As the nation's biggest city deals with threats of terrorism and a variety of violent crimes, carrying a little bit of marijuana is still a big deal.

There are more arrests for low-level pot possession in New York City -- about 50,000 a year -- than any other crime, accounting for about one of every seven cases that turn up in criminal courts.

It's a phenomenon that has persisted despite more leniency toward marijuana use -- the state loosened its marijuana-possession laws more than 30 years ago.

Critics say the deluge has been driven in part by the police department's strategy of stopping and frisking people officers say meet crime suspects' descriptions. More than half a million people, mostly black and Hispanic men, were stopped last year -- unfair targets, critics say.
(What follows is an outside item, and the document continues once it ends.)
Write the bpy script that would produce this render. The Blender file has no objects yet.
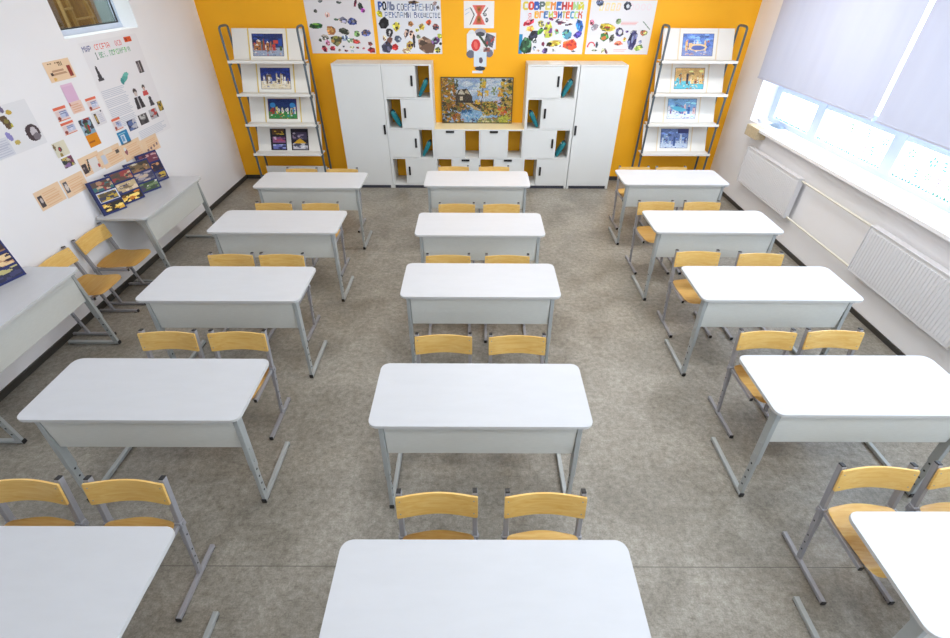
import bpy, bmesh, math, random
import numpy as np
from mathutils import Vector, Matrix
PI = math.pi
scene = bpy.context.scene
COL = scene.collection

# ------------------------------------------------------------------ colours and materials
def lin(c):
    return tuple((v/12.92 if v <= .04045 else ((v+.055)/1.055)**2.4) for v in [x/255. for x in c])

def new_mat(name):
    m = bpy.data.materials.new(name); m.use_nodes = True
    nt = m.node_tree; nt.nodes.clear()
    out = nt.nodes.new('ShaderNodeOutputMaterial')
    return m, nt, out

def principled(name, rgb, rough=.5, metal=0., noise=0., nscale=30., bump=0., bscale=200., spec=.5, stretch=None, rgb2=None, coat=0.):
    m, nt, out = new_mat(name)
    N = nt.nodes; L = nt.links
    p = N.new('ShaderNodeBsdfPrincipled')
    p.inputs['Base Color'].default_value = (*lin(rgb), 1)
    p.inputs['Roughness'].default_value = rough
    p.inputs['Metallic'].default_value = metal
    p.inputs['Specular IOR Level'].default_value = spec
    p.inputs['Coat Weight'].default_value = coat
    L.new(p.outputs[0], out.inputs[0])
    tc = N.new('ShaderNodeTexCoord'); mp = N.new('ShaderNodeMapping')
    L.new(tc.outputs['Object'], mp.inputs[0])
    if stretch: mp.inputs['Scale'].default_value = stretch
    if noise or rgb2:
        n = N.new('ShaderNodeTexNoise'); n.inputs['Scale'].default_value = nscale; n.inputs['Detail'].default_value = 5
        L.new(mp.outputs[0], n.inputs['Vector'])
        r = N.new('ShaderNodeValToRGB')
        a = lin(rgb); b = lin(rgb2) if rgb2 else tuple(v*(1-noise) for v in a)
        r.color_ramp.elements[0].position = .35; r.color_ramp.elements[1].position = .65
        r.color_ramp.elements[0].color = (*b, 1); r.color_ramp.elements[1].color = (*a, 1)
        L.new(n.outputs[0], r.inputs[0]); L.new(r.outputs[0], p.inputs['Base Color'])
    if bump:
        n2 = N.new('ShaderNodeTexNoise'); n2.inputs['Scale'].default_value = bscale
        L.new(mp.outputs[0], n2.inputs['Vector'])
        b = N.new('ShaderNodeBump'); b.inputs['Strength'].default_value = bump; b.inputs['Distance'].default_value = .002
        L.new(n2.outputs[0], b.inputs['Height']); L.new(b.outputs[0], p.inputs['Normal'])
    return m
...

About 10 percent of stops result in arrests.

The department says that the strategy's main goal is to take guns off the street and prevent crime, and that the tactic is a lifesaving tool. But critics say officers looking for guns in pockets more often find pot and -- though state law says the drug is supposed to be in open view to warrant an arrest -- lock up the possessor anyway.

In response, Police Commissioner Ray Kelly recently reminded officers they can't make arrests for small amounts of pot in people's pockets or bags -- and can't trigger an arrest by searching people or telling them to empty their pockets.

"No one has showed me any evidence that this is how a large number of arrests are being made," he said. "But the allegation was made."

Kelly said the vast majority of pot arrests come from undercover officers who witness hand-to-hand drug transactions or people smoking pot in public. And, the department says, as low-level arrests have risen, violent crime has decreased dramatically.

But many New Yorkers, mostly black and Hispanic men, say they're being targeted in the name of keeping the city safe. And the arrests can carry a heavy personal cost. An arrest alone can prompt a child-welfare inquiry, jeopardize job licenses and turn up in a background check.

Bronx community organizer Alfredo Carrasquillo, 27, estimated he's been arrested on marijuana possession charges more than 20 times, starting when he was 14 and police ordered him to empty out his pockets outside his high school. He says he was arrested, though a 1977 state law says those with 25 grams of the drug or less in their pockets or bags should only be ticketed. Legally, it's a violation that doesn't result in a criminal record.

Gabriel Sayegh, the New York director of the Drug Policy Alliance, a group critical of the national war on drugs, said the department benefits from the arrests.

"Every year, they're bringing 50,000 people into their system," he said. A significant portion of them have not been arrested before, and even if the cases ultimately get dismissed, as most first-time marijuana-possession arrests do, police net names, fingerprints and other information for law-enforcement databases, he said.

New York's lowest-level marijuana-possession charge -- criminal possession of marijuana in the 5th degree, a misdemeanor -- has been the most common arrest charge in the city for much of the past decade, and the numbers have been steadily rising. Last year, there were 50,377 arrests citywide, up from 46,492 in 2009, according to statistics from the state Division of Criminal Justice Services. So far this year there have been 38,359 reported arrests.

Police officials say critics ignore the context of what has been happening in the city as these arrests continue to rise. Overall, they cite significant decreases in murder and major crimes -- the last decade has seen the four lowest annual murder totals since at least 1962.

"Drug use advocates ignored both the very high incidents of violent crime when low-level offenses were enforced far less vigorously than today, and the steep decrease in violence crime that occurred when less serious offenses, like marijuana, were consistently addressed," said Paul Browne, the department's chief spokesman.